I love the Appalachian Trail, but on weekends and in the summer time, it can feel really crowded.
In fact, the ATC estimates that 4 million people hike on the AT each year, and a lot of their trail maintenance and stewardship efforts go toward mitigating their impact on the surrounding environment and other visitors’ experiences. Repairing overuse damage, building privies, and adding more campsites is necessary to contain an ever increasing number of visitors each year.

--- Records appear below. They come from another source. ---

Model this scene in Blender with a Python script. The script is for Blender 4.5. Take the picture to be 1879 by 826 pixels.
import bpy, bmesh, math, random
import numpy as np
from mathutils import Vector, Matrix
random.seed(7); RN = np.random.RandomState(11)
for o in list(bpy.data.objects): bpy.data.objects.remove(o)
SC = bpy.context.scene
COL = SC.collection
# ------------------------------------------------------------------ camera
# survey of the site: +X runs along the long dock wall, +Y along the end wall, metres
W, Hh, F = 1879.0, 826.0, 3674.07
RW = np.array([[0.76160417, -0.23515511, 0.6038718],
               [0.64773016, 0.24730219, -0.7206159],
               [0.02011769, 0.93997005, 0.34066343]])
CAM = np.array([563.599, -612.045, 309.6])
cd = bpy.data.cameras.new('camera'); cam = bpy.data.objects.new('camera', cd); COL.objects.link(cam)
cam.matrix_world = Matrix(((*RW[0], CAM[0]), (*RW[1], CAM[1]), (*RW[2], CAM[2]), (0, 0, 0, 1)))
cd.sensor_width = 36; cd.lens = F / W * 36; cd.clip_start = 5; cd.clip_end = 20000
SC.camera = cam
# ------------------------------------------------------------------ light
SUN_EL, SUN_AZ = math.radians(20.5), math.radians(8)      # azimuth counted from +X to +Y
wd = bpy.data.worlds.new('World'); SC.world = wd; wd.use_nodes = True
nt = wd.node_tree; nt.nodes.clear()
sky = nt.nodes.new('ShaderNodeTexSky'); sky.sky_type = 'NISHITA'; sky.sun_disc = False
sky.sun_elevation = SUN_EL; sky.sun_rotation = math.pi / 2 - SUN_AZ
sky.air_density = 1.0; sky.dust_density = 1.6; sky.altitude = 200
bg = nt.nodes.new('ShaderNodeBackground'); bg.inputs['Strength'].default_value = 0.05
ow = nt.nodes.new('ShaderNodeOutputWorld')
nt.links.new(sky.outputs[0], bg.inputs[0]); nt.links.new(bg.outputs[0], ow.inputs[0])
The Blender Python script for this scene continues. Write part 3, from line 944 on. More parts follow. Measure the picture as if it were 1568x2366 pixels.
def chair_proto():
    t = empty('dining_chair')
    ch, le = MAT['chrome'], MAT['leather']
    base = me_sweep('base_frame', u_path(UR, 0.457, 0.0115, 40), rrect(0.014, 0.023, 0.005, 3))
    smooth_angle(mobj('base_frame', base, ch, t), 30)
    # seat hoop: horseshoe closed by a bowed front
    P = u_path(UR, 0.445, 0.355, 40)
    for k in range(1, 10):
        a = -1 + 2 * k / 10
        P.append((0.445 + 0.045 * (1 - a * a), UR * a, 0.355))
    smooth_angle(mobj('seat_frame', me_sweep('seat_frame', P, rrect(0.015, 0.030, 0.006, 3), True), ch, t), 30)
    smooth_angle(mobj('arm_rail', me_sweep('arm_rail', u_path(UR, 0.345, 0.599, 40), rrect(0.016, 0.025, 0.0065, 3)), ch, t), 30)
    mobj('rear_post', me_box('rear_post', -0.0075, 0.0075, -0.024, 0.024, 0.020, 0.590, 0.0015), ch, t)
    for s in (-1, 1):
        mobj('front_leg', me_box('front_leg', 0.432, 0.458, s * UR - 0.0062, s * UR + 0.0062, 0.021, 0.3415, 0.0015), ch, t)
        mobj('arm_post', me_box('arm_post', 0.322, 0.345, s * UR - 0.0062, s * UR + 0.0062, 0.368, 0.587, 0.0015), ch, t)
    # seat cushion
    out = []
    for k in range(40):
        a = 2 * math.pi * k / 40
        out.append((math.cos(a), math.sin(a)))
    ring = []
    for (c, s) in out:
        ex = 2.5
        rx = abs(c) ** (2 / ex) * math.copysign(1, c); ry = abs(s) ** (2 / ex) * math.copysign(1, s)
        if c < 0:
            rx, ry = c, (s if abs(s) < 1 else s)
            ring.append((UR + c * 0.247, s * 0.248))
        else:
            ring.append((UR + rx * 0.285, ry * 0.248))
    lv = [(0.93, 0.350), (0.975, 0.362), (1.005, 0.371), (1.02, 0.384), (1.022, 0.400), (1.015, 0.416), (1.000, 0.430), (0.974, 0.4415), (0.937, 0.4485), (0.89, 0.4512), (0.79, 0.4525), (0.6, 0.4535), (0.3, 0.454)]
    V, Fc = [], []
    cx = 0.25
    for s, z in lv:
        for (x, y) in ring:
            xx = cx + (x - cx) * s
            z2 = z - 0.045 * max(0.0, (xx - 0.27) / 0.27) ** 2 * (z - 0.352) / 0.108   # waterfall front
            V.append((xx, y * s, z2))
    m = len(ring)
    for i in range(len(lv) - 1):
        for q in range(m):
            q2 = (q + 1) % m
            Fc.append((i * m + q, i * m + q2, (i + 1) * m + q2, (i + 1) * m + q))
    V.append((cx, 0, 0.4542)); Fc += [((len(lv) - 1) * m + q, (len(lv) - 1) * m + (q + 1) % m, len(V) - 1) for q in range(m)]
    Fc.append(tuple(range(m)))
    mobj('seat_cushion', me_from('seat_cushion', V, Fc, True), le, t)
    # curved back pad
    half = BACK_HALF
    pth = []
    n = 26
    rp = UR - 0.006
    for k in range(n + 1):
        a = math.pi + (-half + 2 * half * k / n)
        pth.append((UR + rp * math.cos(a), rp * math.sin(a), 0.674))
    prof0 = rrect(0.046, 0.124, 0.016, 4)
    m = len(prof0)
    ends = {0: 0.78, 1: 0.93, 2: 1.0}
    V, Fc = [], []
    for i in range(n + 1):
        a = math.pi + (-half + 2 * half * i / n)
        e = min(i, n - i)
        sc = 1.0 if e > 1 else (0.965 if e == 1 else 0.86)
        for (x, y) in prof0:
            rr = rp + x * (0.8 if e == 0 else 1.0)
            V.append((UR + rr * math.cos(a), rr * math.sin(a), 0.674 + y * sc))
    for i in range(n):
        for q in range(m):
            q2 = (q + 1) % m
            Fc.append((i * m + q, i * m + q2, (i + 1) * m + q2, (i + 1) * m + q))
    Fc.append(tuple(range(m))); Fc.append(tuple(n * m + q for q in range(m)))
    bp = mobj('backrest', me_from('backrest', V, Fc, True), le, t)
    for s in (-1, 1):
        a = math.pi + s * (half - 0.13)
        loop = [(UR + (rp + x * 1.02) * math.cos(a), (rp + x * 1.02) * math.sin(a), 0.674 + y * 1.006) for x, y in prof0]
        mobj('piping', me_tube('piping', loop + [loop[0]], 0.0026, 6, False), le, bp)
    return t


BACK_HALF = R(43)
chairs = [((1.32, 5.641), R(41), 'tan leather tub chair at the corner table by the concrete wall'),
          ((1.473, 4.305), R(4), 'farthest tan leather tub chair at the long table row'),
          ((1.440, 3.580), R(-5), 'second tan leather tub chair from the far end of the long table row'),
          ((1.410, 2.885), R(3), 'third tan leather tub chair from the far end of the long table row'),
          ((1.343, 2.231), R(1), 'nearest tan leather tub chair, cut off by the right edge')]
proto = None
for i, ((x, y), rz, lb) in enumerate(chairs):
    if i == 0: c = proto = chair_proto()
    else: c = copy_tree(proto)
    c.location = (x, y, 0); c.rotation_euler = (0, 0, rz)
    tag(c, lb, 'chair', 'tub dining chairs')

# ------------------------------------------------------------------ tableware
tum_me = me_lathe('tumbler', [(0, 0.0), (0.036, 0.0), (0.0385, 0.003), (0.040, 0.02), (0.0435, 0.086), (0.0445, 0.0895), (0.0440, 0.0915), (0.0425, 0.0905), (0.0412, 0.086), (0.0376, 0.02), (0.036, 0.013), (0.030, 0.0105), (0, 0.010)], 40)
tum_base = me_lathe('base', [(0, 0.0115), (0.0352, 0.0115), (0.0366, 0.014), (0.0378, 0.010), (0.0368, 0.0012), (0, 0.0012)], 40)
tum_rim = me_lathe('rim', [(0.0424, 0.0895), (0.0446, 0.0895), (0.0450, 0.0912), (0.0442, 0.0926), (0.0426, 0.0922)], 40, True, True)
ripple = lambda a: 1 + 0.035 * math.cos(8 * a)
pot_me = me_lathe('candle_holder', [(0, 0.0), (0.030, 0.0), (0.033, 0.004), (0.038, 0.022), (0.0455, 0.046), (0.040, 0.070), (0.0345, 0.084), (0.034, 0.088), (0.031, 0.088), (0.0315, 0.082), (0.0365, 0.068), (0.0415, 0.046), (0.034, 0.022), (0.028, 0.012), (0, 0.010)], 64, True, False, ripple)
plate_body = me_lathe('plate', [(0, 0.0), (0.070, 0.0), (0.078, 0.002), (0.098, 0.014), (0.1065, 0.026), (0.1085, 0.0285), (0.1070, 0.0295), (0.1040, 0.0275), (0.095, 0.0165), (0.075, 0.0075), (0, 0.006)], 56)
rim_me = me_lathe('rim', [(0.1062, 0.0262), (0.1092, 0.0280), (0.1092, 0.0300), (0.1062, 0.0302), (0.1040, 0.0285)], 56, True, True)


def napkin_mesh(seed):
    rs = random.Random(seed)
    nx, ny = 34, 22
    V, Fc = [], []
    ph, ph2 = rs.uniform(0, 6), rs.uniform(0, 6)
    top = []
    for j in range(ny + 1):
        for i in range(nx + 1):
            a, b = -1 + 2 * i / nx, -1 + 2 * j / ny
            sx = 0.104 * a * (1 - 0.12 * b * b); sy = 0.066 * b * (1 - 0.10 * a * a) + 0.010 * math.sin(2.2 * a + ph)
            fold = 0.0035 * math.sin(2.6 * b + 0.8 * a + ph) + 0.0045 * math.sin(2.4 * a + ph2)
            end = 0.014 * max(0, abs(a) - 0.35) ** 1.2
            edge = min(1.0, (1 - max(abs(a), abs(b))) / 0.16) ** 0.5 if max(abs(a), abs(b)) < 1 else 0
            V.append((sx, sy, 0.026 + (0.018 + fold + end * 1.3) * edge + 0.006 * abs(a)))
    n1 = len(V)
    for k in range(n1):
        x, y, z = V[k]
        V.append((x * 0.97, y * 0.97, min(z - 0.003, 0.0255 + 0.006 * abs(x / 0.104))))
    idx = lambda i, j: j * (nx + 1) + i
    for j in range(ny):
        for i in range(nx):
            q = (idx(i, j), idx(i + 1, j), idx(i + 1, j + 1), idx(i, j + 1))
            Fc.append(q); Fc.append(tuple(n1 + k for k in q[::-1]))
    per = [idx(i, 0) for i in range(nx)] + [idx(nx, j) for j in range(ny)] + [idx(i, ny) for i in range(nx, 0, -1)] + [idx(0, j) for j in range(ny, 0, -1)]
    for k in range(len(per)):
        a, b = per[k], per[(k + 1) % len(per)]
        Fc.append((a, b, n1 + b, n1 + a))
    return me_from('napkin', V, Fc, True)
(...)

So when I learned about the Great Eastern Trail (GET), I was intrigued. It’s a new 2000 mile, long distance trail that will lie west of the AT and pass through Alabama, Georgia, Tennessee, Kentucky, Virginia, West Virgina, Maryland, Pennsylvania and New York, linking the Florida Trail to the North Country Trail.
One of the motivations for this new trail is to provide hikers with a far more remote experience through the Western Appalachian Mountains. Like the AT, the trail is non-motorized, primitive, and is being built and maintained by local hiking and volunteer-based stewardship organizations.
In August of 2007 a new organization was incorporated under Virginia law to manage and promote the Great Eastern Trail. Consisting of representatives from the nine states through which the trail passes, it is comprised of volunteers from trail organizations that are working to complete the trail including the Alabama Hiking Trail Society, the Alabama Trails Association, the American Hiking Society, the Chattanooga Hiking Club, the Cumberland Trail Conference, the Finger Lakes Trail Conference, the Florida Trail Association, the Friends of Green Ridge, the Georgia Pinhoti Trail Association, the Keystone Trails Association, the Mid State Trail Association, the National Park Service Rivers, Trails & Conservation Assistance program, the North Country Trail Association, the Pine Mountain Trail Conference, the Potomac Appalachian Trail Club, the Standing Stone Trail Club, and the West Virginia Scenic Trails Association. For more information about how to become involved contact one of these organization nearest you.
Several sections are still slated for further development however, so now is your chance to get a head start on future thru-hikers!
Thank you – this is terrific! Have a great weekend.
I’m wanting to hike the GET from Cloudland Canyon SP to the start of the Cumberland Trail on Signal Mtn.in Chattanooga, TN. How far is that? & Is there a GET chapter in Chattanooga, cause interested in working on that section of GET
No idea.
Maybe Google the Chattanooga Hiking club since they are listed as one of the contributing hands to the establishment of the GET
To date how many hikers have thru-hiked without any kind of Car support for resupple?